O racionalismo predominou nas últimas décadas do século 19, tanto na filosofia quanto na arte, priorizando a razão como caminho para se alcançar a verdade. Assim, a experiência do mundo sensível, cultivada pelo romantismo, foi sendo substituída aos poucos pelo raciocínio lógico, a dedução como método de investigação do conhecimento. E tudo isso deu em quê? Em duas guerras mundiais, a primeira de 1914 a 1918, a segunda de 1939 a 1945.
Na arte do teatro, foi Samuel Beckett o dramaturgo que melhor e mais veementemente retratou as consequências desse absurdo ao dar forma à angústia metafísica que tomou conta do mundo. E a peça que melhor retrata a devastação e a falta de sentido em que o mundo se transformou talvez seja Oh, os Belos Dias, em cartaz de quinta a domingo no Teatro Renascença até o próximo dia 22.
Na peça, Winnie está enterrada no primeiro ato até a cintura, e, no segundo, até o pescoço. E, apesar dessa situação insólita, ela não para de sorrir e de falar como o dia está agradável e como a vida é maravilhosa. Ao seu lado, ao alcance da mão, uma sacola guarda alguns objetos que a mantêm ocupada - os óculos, o espelho, o chapéu, a sombrinha, a escova de dente, o batom, a lixa de unhas e um revólver. Num buraco perto dali, seu marido, Willie, se esconde do sol e da tagarelice de Winnie.
E a cada manhã, quando uma campainha estridente toca até ela acordar e abrir os olhos, ela começa o dia dizendo: "Vai ser mais um belo dia". Ao anoitecer, ela canta e reza, não necessariamente nesta ordem, e a vida continua sendo maravilhosa.
A metáfora da esperança numa terra devastada e sem qualquer perspectiva de liberdade e movimento retrata, sem dúvida alguma, o mundo em que vivemos.

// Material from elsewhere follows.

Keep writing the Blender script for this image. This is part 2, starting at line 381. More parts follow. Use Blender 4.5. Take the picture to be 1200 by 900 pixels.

Seja acossado pelo extremismo islamita, seja insultado pela corrupção que toma conta do cenário político brasileiro, seja ameaçado pela falta de água, seja incrédulo com as relações diplomáticas entre Cuba e Estados Unidos, seja ridicularizado pelos 7 x 1 que levamos da Alemanha, sempre continuamos achando que a vida permanece maravilhosa.